>> BEGIN

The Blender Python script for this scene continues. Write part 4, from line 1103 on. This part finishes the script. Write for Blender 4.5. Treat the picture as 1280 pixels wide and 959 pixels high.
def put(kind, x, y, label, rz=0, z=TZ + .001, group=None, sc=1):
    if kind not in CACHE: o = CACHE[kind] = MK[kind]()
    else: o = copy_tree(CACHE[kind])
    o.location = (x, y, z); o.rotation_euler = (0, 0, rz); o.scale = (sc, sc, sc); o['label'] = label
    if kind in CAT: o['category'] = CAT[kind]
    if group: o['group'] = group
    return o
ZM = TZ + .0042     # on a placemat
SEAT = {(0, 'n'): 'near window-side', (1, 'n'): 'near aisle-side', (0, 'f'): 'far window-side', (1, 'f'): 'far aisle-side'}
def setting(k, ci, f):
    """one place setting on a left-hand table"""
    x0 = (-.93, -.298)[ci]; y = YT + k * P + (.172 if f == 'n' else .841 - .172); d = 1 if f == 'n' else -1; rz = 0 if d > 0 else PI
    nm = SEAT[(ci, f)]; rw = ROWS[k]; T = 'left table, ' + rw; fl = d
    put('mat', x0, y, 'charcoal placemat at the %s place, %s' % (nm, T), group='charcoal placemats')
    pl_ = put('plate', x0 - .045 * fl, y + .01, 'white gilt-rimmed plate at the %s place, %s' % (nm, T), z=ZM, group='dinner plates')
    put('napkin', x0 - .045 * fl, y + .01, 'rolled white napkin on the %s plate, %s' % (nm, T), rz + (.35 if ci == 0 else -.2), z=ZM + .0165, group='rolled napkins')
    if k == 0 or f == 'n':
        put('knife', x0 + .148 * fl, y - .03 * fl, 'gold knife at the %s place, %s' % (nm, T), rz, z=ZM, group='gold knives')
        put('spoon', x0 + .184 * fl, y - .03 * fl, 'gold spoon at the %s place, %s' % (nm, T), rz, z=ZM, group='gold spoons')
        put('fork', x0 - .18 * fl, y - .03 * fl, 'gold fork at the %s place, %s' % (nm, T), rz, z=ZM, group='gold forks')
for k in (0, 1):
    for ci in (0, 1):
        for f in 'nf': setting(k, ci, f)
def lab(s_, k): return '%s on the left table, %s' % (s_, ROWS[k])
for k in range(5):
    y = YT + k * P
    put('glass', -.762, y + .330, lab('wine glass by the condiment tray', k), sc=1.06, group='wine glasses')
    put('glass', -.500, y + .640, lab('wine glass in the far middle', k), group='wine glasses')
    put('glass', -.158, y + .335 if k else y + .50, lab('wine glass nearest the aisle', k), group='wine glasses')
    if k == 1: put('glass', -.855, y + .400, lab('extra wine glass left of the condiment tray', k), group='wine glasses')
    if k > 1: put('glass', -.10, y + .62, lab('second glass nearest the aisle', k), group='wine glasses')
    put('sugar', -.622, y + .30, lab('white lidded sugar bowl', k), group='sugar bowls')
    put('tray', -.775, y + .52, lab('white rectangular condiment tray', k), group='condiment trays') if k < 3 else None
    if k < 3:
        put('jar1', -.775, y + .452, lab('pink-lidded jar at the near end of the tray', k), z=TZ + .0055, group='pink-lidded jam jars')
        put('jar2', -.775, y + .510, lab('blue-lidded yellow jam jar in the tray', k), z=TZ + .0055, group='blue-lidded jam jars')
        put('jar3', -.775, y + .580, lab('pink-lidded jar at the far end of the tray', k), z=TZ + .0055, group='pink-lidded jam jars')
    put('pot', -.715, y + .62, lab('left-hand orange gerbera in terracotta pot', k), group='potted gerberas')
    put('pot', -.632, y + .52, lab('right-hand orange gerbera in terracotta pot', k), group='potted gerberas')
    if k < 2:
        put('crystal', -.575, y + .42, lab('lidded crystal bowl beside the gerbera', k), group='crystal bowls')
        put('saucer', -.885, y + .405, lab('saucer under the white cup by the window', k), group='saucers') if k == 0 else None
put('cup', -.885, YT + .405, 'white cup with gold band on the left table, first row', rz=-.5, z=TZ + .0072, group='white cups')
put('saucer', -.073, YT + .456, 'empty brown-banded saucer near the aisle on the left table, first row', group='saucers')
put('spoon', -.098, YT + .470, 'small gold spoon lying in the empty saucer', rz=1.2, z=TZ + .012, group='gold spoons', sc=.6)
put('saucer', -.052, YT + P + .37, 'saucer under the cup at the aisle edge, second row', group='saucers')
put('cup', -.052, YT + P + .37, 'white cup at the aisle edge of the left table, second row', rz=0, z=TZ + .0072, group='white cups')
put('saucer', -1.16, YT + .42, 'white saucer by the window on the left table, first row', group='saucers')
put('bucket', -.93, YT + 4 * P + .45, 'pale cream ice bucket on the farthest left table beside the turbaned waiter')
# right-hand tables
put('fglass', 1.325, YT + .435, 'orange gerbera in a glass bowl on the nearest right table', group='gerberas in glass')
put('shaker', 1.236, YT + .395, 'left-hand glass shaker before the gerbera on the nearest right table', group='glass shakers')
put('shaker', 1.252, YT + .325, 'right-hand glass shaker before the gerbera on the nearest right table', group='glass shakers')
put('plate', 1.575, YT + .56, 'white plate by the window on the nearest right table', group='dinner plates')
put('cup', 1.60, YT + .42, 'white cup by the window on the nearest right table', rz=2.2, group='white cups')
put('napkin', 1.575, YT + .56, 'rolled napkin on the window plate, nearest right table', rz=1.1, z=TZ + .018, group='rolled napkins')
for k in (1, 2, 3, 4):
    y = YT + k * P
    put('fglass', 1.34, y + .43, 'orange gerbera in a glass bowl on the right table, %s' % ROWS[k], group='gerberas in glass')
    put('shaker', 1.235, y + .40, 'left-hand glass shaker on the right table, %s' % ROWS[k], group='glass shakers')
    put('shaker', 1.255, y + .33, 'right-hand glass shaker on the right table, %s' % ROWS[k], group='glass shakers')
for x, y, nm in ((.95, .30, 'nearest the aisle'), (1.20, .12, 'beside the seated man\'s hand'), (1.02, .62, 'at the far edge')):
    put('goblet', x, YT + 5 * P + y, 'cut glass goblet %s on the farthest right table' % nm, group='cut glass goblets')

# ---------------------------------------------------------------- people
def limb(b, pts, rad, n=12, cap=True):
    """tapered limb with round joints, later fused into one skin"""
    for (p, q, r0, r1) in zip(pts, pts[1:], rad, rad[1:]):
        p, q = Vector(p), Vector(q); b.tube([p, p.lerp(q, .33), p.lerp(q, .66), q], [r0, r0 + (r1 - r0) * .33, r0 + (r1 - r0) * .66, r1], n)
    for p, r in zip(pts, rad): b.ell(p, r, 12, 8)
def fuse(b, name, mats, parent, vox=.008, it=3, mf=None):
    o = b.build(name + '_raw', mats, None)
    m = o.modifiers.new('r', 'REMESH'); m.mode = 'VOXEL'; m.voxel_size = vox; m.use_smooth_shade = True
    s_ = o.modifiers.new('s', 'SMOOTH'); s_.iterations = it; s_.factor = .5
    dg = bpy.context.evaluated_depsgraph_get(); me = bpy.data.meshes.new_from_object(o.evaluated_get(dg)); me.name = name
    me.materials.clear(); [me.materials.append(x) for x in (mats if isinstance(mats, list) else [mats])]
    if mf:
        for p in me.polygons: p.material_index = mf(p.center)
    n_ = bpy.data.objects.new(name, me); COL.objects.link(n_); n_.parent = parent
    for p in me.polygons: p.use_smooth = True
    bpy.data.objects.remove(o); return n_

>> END

▶ EXERCISE GOAL: Output the full listing exactly as it stands.

▶ COMPLETE RESPONSE:
The Blender Python script for this scene continues. Write part 4, from line 1103 on. This part finishes the script. Write for Blender 4.5. Treat the picture as 1280 pixels wide and 959 pixels high.
def put(kind, x, y, label, rz=0, z=TZ + .001, group=None, sc=1):
    if kind not in CACHE: o = CACHE[kind] = MK[kind]()
    else: o = copy_tree(CACHE[kind])
    o.location = (x, y, z); o.rotation_euler = (0, 0, rz); o.scale = (sc, sc, sc); o['label'] = label
    if kind in CAT: o['category'] = CAT[kind]
    if group: o['group'] = group
    return o
ZM = TZ + .0042     # on a placemat
SEAT = {(0, 'n'): 'near window-side', (1, 'n'): 'near aisle-side', (0, 'f'): 'far window-side', (1, 'f'): 'far aisle-side'}
def setting(k, ci, f):
    """one place setting on a left-hand table"""
    x0 = (-.93, -.298)[ci]; y = YT + k * P + (.172 if f == 'n' else .841 - .172); d = 1 if f == 'n' else -1; rz = 0 if d > 0 else PI
    nm = SEAT[(ci, f)]; rw = ROWS[k]; T = 'left table, ' + rw; fl = d
    put('mat', x0, y, 'charcoal placemat at the %s place, %s' % (nm, T), group='charcoal placemats')
    pl_ = put('plate', x0 - .045 * fl, y + .01, 'white gilt-rimmed plate at the %s place, %s' % (nm, T), z=ZM, group='dinner plates')
    put('napkin', x0 - .045 * fl, y + .01, 'rolled white napkin on the %s plate, %s' % (nm, T), rz + (.35 if ci == 0 else -.2), z=ZM + .0165, group='rolled napkins')
    if k == 0 or f == 'n':
        put('knife', x0 + .148 * fl, y - .03 * fl, 'gold knife at the %s place, %s' % (nm, T), rz, z=ZM, group='gold knives')
        put('spoon', x0 + .184 * fl, y - .03 * fl, 'gold spoon at the %s place, %s' % (nm, T), rz, z=ZM, group='gold spoons')
        put('fork', x0 - .18 * fl, y - .03 * fl, 'gold fork at the %s place, %s' % (nm, T), rz, z=ZM, group='gold forks')
for k in (0, 1):
    for ci in (0, 1):
        for f in 'nf': setting(k, ci, f)
def lab(s_, k): return '%s on the left table, %s' % (s_, ROWS[k])
for k in range(5):
    y = YT + k * P
    put('glass', -.762, y + .330, lab('wine glass by the condiment tray', k), sc=1.06, group='wine glasses')
    put('glass', -.500, y + .640, lab('wine glass in the far middle', k), group='wine glasses')
    put('glass', -.158, y + .335 if k else y + .50, lab('wine glass nearest the aisle', k), group='wine glasses')
    if k == 1: put('glass', -.855, y + .400, lab('extra wine glass left of the condiment tray', k), group='wine glasses')
    if k > 1: put('glass', -.10, y + .62, lab('second glass nearest the aisle', k), group='wine glasses')
    put('sugar', -.622, y + .30, lab('white lidded sugar bowl', k), group='sugar bowls')
    put('tray', -.775, y + .52, lab('white rectangular condiment tray', k), group='condiment trays') if k < 3 else None
    if k < 3:
        put('jar1', -.775, y + .452, lab('pink-lidded jar at the near end of the tray', k), z=TZ + .0055, group='pink-lidded jam jars')
        put('jar2', -.775, y + .510, lab('blue-lidded yellow jam jar in the tray', k), z=TZ + .0055, group='blue-lidded jam jars')
        put('jar3', -.775, y + .580, lab('pink-lidded jar at the far end of the tray', k), z=TZ + .0055, group='pink-lidded jam jars')
    put('pot', -.715, y + .62, lab('left-hand orange gerbera in terracotta pot', k), group='potted gerberas')
    put('pot', -.632, y + .52, lab('right-hand orange gerbera in terracotta pot', k), group='potted gerberas')
    if k < 2:
        put('crystal', -.575, y + .42, lab('lidded crystal bowl beside the gerbera', k), group='crystal bowls')
        put('saucer', -.885, y + .405, lab('saucer under the white cup by the window', k), group='saucers') if k == 0 else None
put('cup', -.885, YT + .405, 'white cup with gold band on the left table, first row', rz=-.5, z=TZ + .0072, group='white cups')
put('saucer', -.073, YT + .456, 'empty brown-banded saucer near the aisle on the left table, first row', group='saucers')
put('spoon', -.098, YT + .470, 'small gold spoon lying in the empty saucer', rz=1.2, z=TZ + .012, group='gold spoons', sc=.6)
put('saucer', -.052, YT + P + .37, 'saucer under the cup at the aisle edge, second row', group='saucers')
put('cup', -.052, YT + P + .37, 'white cup at the aisle edge of the left table, second row', rz=0, z=TZ + .0072, group='white cups')
put('saucer', -1.16, YT + .42, 'white saucer by the window on the left table, first row', group='saucers')
put('bucket', -.93, YT + 4 * P + .45, 'pale cream ice bucket on the farthest left table beside the turbaned waiter')
# right-hand tables
put('fglass', 1.325, YT + .435, 'orange gerbera in a glass bowl on the nearest right table', group='gerberas in glass')
put('shaker', 1.236, YT + .395, 'left-hand glass shaker before the gerbera on the nearest right table', group='glass shakers')
put('shaker', 1.252, YT + .325, 'right-hand glass shaker before the gerbera on the nearest right table', group='glass shakers')
put('plate', 1.575, YT + .56, 'white plate by the window on the nearest right table', group='dinner plates')
put('cup', 1.60, YT + .42, 'white cup by the window on the nearest right table', rz=2.2, group='white cups')
put('napkin', 1.575, YT + .56, 'rolled napkin on the window plate, nearest right table', rz=1.1, z=TZ + .018, group='rolled napkins')
for k in (1, 2, 3, 4):
    y = YT + k * P
    put('fglass', 1.34, y + .43, 'orange gerbera in a glass bowl on the right table, %s' % ROWS[k], group='gerberas in glass')
    put('shaker', 1.235, y + .40, 'left-hand glass shaker on the right table, %s' % ROWS[k], group='glass shakers')
    put('shaker', 1.255, y + .33, 'right-hand glass shaker on the right table, %s' % ROWS[k], group='glass shakers')
for x, y, nm in ((.95, .30, 'nearest the aisle'), (1.20, .12, 'beside the seated man\'s hand'), (1.02, .62, 'at the far edge')):
    put('goblet', x, YT + 5 * P + y, 'cut glass goblet %s on the farthest right table' % nm, group='cut glass goblets')

# ---------------------------------------------------------------- people
def limb(b, pts, rad, n=12, cap=True):
    """tapered limb with round joints, later fused into one skin"""
    for (p, q, r0, r1) in zip(pts, pts[1:], rad, rad[1:]):
        p, q = Vector(p), Vector(q); b.tube([p, p.lerp(q, .33), p.lerp(q, .66), q], [r0, r0 + (r1 - r0) * .33, r0 + (r1 - r0) * .66, r1], n)
    for p, r in zip(pts, rad): b.ell(p, r, 12, 8)
def fuse(b, name, mats, parent, vox=.008, it=3, mf=None):
    o = b.build(name + '_raw', mats, None)
    m = o.modifiers.new('r', 'REMESH'); m.mode = 'VOXEL'; m.voxel_size = vox; m.use_smooth_shade = True
    s_ = o.modifiers.new('s', 'SMOOTH'); s_.iterations = it; s_.factor = .5
    dg = bpy.context.evaluated_depsgraph_get(); me = bpy.data.meshes.new_from_object(o.evaluated_get(dg)); me.name = name
    me.materials.clear(); [me.materials.append(x) for x in (mats if isinstance(mats, list) else [mats])]
    if mf:
        for p in me.polygons: p.material_index = mf(p.center)
    n_ = bpy.data.objects.new(name, me); COL.objects.link(n_); n_.parent = parent
    for p in me.polygons: p.use_smooth = True
    bpy.data.objects.remove(o); return n_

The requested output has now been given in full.